● TASK TO COMPLETE: The lines to reproduce run from the first one through the line containing "0.78, 0.69, 1)". Reproduce them exactly.

□ □ □

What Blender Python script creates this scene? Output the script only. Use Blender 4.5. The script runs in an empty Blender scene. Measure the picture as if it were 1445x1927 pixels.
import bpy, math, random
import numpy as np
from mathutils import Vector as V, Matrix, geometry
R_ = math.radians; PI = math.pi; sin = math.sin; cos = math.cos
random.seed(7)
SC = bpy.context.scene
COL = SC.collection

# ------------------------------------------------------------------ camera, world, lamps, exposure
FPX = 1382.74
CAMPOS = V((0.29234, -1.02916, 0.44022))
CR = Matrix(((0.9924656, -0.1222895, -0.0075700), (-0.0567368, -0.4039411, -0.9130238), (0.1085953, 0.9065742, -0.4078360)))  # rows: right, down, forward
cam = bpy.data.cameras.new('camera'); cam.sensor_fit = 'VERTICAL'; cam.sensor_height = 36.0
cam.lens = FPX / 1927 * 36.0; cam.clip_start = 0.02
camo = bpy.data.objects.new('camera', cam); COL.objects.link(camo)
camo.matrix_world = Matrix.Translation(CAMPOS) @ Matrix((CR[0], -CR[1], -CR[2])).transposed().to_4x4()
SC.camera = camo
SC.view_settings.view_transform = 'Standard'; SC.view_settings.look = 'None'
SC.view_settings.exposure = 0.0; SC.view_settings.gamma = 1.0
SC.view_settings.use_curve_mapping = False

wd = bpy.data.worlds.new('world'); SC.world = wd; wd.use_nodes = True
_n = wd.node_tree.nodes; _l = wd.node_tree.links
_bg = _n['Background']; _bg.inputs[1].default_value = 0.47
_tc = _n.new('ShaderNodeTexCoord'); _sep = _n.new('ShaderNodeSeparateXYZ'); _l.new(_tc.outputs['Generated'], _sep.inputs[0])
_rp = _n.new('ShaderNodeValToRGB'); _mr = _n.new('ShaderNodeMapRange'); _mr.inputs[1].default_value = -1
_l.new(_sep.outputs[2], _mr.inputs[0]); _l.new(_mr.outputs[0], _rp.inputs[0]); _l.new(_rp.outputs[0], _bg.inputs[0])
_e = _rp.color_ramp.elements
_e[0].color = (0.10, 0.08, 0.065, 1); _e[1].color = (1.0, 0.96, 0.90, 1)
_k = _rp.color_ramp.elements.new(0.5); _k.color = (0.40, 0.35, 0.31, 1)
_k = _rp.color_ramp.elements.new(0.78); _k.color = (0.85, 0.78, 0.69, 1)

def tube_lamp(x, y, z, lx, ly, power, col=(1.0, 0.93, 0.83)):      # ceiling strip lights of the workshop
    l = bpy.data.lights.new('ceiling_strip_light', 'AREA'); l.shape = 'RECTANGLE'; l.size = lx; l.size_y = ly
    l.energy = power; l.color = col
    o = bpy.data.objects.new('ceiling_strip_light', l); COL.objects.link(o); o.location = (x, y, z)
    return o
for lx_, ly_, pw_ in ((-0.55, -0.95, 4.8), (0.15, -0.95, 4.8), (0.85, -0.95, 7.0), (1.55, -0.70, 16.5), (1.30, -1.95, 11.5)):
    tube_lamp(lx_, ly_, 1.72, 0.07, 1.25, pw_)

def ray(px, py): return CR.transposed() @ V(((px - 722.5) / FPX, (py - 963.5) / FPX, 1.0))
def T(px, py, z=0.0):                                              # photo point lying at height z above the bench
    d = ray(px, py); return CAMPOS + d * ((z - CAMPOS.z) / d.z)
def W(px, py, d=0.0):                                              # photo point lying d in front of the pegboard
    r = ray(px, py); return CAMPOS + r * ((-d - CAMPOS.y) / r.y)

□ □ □

● SOLUTION TO THE PROBLEM:
What Blender Python script creates this scene? Output the script only. Use Blender 4.5. The script runs in an empty Blender scene. Measure the picture as if it were 1445x1927 pixels.
import bpy, math, random
import numpy as np
from mathutils import Vector as V, Matrix, geometry
R_ = math.radians; PI = math.pi; sin = math.sin; cos = math.cos
random.seed(7)
SC = bpy.context.scene
COL = SC.collection

# ------------------------------------------------------------------ camera, world, lamps, exposure
FPX = 1382.74
CAMPOS = V((0.29234, -1.02916, 0.44022))
CR = Matrix(((0.9924656, -0.1222895, -0.0075700), (-0.0567368, -0.4039411, -0.9130238), (0.1085953, 0.9065742, -0.4078360)))  # rows: right, down, forward
cam = bpy.data.cameras.new('camera'); cam.sensor_fit = 'VERTICAL'; cam.sensor_height = 36.0
cam.lens = FPX / 1927 * 36.0; cam.clip_start = 0.02
camo = bpy.data.objects.new('camera', cam); COL.objects.link(camo)
camo.matrix_world = Matrix.Translation(CAMPOS) @ Matrix((CR[0], -CR[1], -CR[2])).transposed().to_4x4()
SC.camera = camo
SC.view_settings.view_transform = 'Standard'; SC.view_settings.look = 'None'
SC.view_settings.exposure = 0.0; SC.view_settings.gamma = 1.0
SC.view_settings.use_curve_mapping = False

wd = bpy.data.worlds.new('world'); SC.world = wd; wd.use_nodes = True
_n = wd.node_tree.nodes; _l = wd.node_tree.links
_bg = _n['Background']; _bg.inputs[1].default_value = 0.47
_tc = _n.new('ShaderNodeTexCoord'); _sep = _n.new('ShaderNodeSeparateXYZ'); _l.new(_tc.outputs['Generated'], _sep.inputs[0])
_rp = _n.new('ShaderNodeValToRGB'); _mr = _n.new('ShaderNodeMapRange'); _mr.inputs[1].default_value = -1
_l.new(_sep.outputs[2], _mr.inputs[0]); _l.new(_mr.outputs[0], _rp.inputs[0]); _l.new(_rp.outputs[0], _bg.inputs[0])
_e = _rp.color_ramp.elements
_e[0].color = (0.10, 0.08, 0.065, 1); _e[1].color = (1.0, 0.96, 0.90, 1)
_k = _rp.color_ramp.elements.new(0.5); _k.color = (0.40, 0.35, 0.31, 1)
_k = _rp.color_ramp.elements.new(0.78); _k.color = (0.85, 0.78, 0.69, 1)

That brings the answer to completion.